Parce qu’elles sont diversifiées, elles peuvent tirer avantage d’un déplacement des marges bénéficiaires, poursuit Ian Russell.
De plus, quand les temps sont difficiles pour les petits courtiers, leur rachat n’est jamais bien loin : au cours des quatre années qui ont suivi la crise, Wellington West, Valeurs mobilières HSBC, Blackmont Capital et Gestion de patrimoine Dundee, notamment, ont disparu.
Avec pour conséquence que les grands courtiers bancaires génèrent maintenant 74 % des revenus tirés des activités de détail, par rapport à 70 % en 2006.
Ils contrôlent en outre 74 % des revenus tirés des services bancaires d’investissement, un pourcentage qui a explosé par rapport à 2006, quand il n’était que de 56 %.
Démographie
L’augmentation des liquidités dans l’industrie a également fortement profité aux sociétés intégrées. L’ACCVM note que ces liquidités ont augmenté de 10 G$ depuis la crise de 2008, pour atteindre 33 G$. Ces sommes, soustraites aux marchés des actions, ont continué d’alimenter la bonne tenue des sociétés intégrées durant les cinq dernières années.

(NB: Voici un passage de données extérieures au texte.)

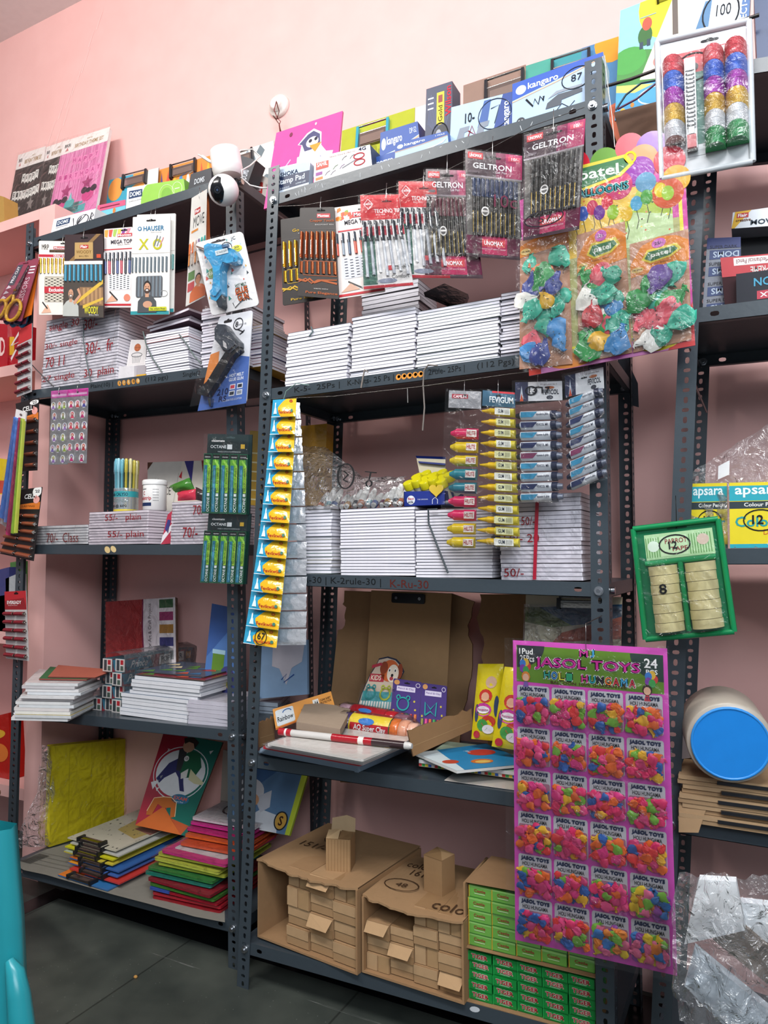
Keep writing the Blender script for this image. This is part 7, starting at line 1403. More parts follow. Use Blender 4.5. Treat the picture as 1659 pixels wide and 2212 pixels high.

Un mouvement de liquidités sur les marchés suggère une migration temporaire.
Or, «c’est plus que temporaire, c’est un mouvement démographique, observe Éric Lauzon. Les personnes âgées investissent dans des placements à revenu fixe, dans le marché monétaire, etc. Ces produits ne rapportent pas beaucoup aux boutiques, qui font leur argent dans les actions canadiennes».
Un constat que fait également la consultante Sara Gilbert.
«Les clients qui arrivent à la retraite consolident leur actif auprès d’une seule institution», le plus souvent une banque.
Les courtiers indépendants voient cette cagnotte leur échapper, constate celle qui conseille les indépendants en matière de développement des affaires et de conformité.
Ajoutons à cela que les besoins de cette clientèle sont de plus en plus importants, en raison de la planification financière et successorale, la fiscalité, l’assurance, etc.
Ce phénomène démographique est «un changement qui devient structurel», ajoute Patrick Belland.
Tous les modèles d’affaires ne sont pas touchés de la même façon, cependant. Pour Éric Lauzon, la taille d’Assante, qui gère un actif de 29 G$, est évidemment un des remparts contre les tendances baissières de l’industrie.
«Nous sommes également bien diversifiés et nous facturons surtout sur honoraires», diminuant d’autant les pertes causées par des baisses des commissions de courtage.
À l’opposé, «les petits acteurs qui misent sur deux ou trois produits seulement ont de meilleures chances de s’en sortir», soutient pour sa part Patrick Belland.
Il reste que la survie des courtiers situés en périphérie des grands groupes intégrés est vitale pour l’industrie, postule Ian Russell.
«En fin de compte, la situation menace les investisseurs et les petits émetteurs, et pose un risque pour la concurrence et la liquidité des marchés.»